# start of Dataset excerpt

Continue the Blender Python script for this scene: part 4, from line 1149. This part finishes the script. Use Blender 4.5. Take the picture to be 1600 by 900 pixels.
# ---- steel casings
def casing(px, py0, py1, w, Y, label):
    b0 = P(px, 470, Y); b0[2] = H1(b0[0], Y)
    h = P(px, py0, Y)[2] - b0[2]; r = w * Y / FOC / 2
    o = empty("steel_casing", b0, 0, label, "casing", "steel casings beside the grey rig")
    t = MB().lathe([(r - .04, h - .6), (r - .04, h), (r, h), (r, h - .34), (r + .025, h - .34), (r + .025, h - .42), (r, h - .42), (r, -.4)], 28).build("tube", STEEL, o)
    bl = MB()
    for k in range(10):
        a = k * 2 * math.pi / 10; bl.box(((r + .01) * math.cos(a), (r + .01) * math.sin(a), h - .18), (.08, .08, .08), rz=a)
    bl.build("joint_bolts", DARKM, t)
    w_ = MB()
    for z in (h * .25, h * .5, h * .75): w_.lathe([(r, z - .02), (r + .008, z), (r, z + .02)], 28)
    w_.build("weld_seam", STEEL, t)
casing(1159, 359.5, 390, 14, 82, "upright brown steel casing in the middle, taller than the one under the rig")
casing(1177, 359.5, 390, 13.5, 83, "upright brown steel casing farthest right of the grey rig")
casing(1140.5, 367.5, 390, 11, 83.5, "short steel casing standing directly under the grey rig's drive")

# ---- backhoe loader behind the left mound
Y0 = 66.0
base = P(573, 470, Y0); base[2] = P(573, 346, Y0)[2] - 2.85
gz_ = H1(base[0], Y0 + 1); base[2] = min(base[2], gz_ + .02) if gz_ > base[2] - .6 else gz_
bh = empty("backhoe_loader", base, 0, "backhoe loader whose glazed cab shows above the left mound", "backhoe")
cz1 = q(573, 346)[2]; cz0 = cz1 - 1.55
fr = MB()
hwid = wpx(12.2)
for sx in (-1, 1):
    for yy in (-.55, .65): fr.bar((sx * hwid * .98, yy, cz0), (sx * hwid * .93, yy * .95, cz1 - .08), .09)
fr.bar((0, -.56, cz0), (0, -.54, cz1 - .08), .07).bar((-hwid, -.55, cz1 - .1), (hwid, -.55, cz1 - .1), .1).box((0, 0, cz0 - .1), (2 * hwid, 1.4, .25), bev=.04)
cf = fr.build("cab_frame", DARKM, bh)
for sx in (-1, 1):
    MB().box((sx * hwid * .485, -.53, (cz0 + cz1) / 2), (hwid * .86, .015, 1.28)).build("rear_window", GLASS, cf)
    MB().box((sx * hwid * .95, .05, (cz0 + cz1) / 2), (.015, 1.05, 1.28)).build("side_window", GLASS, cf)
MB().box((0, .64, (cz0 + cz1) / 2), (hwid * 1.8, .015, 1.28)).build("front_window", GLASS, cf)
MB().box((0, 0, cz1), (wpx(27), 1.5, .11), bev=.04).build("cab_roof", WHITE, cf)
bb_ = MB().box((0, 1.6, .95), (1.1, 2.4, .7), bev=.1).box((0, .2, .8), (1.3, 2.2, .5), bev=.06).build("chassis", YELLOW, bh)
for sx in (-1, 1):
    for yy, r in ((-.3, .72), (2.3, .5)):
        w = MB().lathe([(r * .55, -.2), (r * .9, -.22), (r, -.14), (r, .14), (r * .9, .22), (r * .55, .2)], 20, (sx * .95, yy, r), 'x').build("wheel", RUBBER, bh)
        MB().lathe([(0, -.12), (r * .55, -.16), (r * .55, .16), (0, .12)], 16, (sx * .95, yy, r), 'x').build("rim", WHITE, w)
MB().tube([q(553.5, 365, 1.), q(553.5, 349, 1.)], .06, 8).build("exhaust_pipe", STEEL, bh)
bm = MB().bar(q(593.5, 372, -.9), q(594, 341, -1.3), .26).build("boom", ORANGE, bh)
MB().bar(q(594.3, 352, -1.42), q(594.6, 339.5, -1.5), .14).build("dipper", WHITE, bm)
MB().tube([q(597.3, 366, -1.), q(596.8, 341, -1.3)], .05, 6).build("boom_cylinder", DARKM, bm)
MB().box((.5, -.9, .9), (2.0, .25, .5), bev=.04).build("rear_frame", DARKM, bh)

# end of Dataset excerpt

## Task requirements
Return exactly the opening lines of the listing above, ending with the line that has "steel casing standing".

## Written answer
Continue the Blender Python script for this scene: part 4, from line 1149. This part finishes the script. Use Blender 4.5. Take the picture to be 1600 by 900 pixels.
# ---- steel casings
def casing(px, py0, py1, w, Y, label):
    b0 = P(px, 470, Y); b0[2] = H1(b0[0], Y)
    h = P(px, py0, Y)[2] - b0[2]; r = w * Y / FOC / 2
    o = empty("steel_casing", b0, 0, label, "casing", "steel casings beside the grey rig")
    t = MB().lathe([(r - .04, h - .6), (r - .04, h), (r, h), (r, h - .34), (r + .025, h - .34), (r + .025, h - .42), (r, h - .42), (r, -.4)], 28).build("tube", STEEL, o)
    bl = MB()
    for k in range(10):
        a = k * 2 * math.pi / 10; bl.box(((r + .01) * math.cos(a), (r + .01) * math.sin(a), h - .18), (.08, .08, .08), rz=a)
    bl.build("joint_bolts", DARKM, t)
    w_ = MB()
    for z in (h * .25, h * .5, h * .75): w_.lathe([(r, z - .02), (r + .008, z), (r, z + .02)], 28)
    w_.build("weld_seam", STEEL, t)
casing(1159, 359.5, 390, 14, 82, "upright brown steel casing in the middle, taller than the one under the rig")
casing(1177, 359.5, 390, 13.5, 83, "upright brown steel casing farthest right of the grey rig")
casing(1140.5, 367.5, 390, 11, 83.5, "short steel casing standing directly under the grey rig's drive")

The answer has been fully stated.